Data on the density and location of buildings in a certain area is required in a large number of applications, including population estimates, urban planning and environmental sciences. In particular, after natural disasters, the authorities need to assess how many houses were damaged. The most up-to-date data is provided by satellite images, but detecting buildings using computer vision methods can be a difficult task. Since satellite photography involves photographing the earth from a height of several hundred kilometers above the earth, even at high resolution (30-50 cm per pixel), a small building or tent occupies only a few pixels. In addition, there is a wide class of objects that can be confused with buildings.
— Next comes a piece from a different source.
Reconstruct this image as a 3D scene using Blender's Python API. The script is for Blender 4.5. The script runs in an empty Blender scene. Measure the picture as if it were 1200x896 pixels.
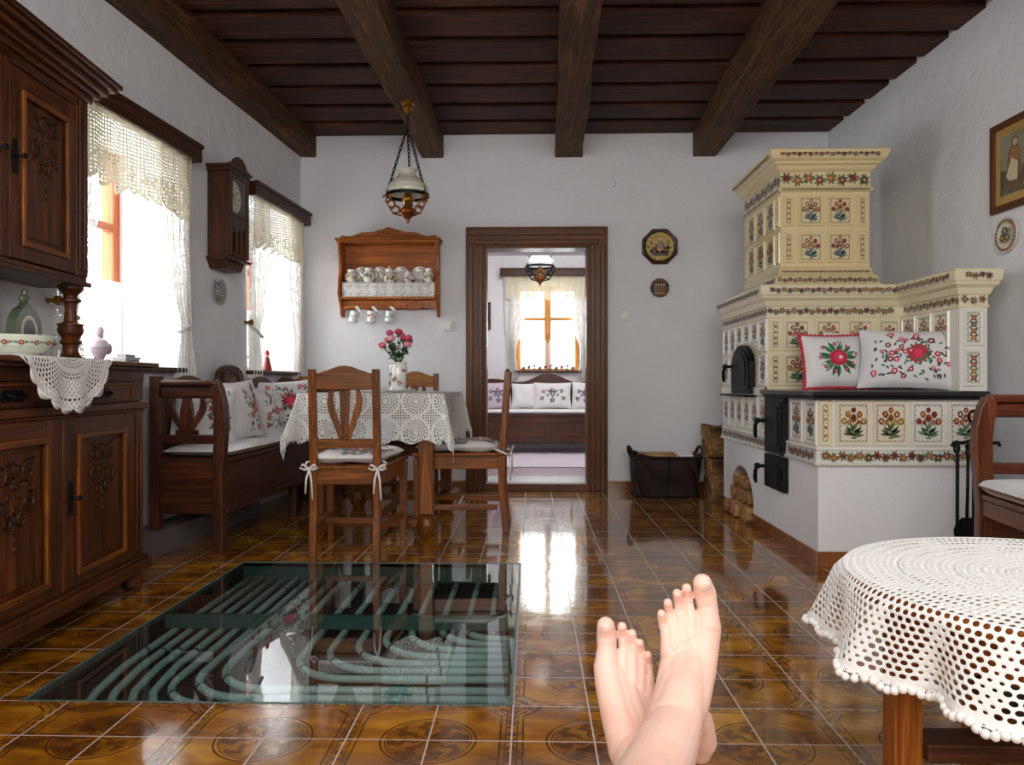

Based on its own model aimed at solving these problems, Google AI has developed an open-source dataset Open Buildings, containing annotations on 516 million buildings covering most of Africa. The building detection model used to generate the dataset was trained on a dataset consisting of 1.75 million manually annotated buildings on 100,000 images. First, the model determines for each pixel whether it contains a building or not, and then groups the pixels into separate objects. The detection algorithm is based on the U-Net model, which is often used in the analysis of satellite images.
The annotation for each building is a combination of a polygon that defines its boundaries, and a Plus code – a geographical alphanumeric Google code that allows you to identify buildings in areas where there are no official addressing systems. Information about the boundaries of the building is supplemented with an indication of the error in their determination.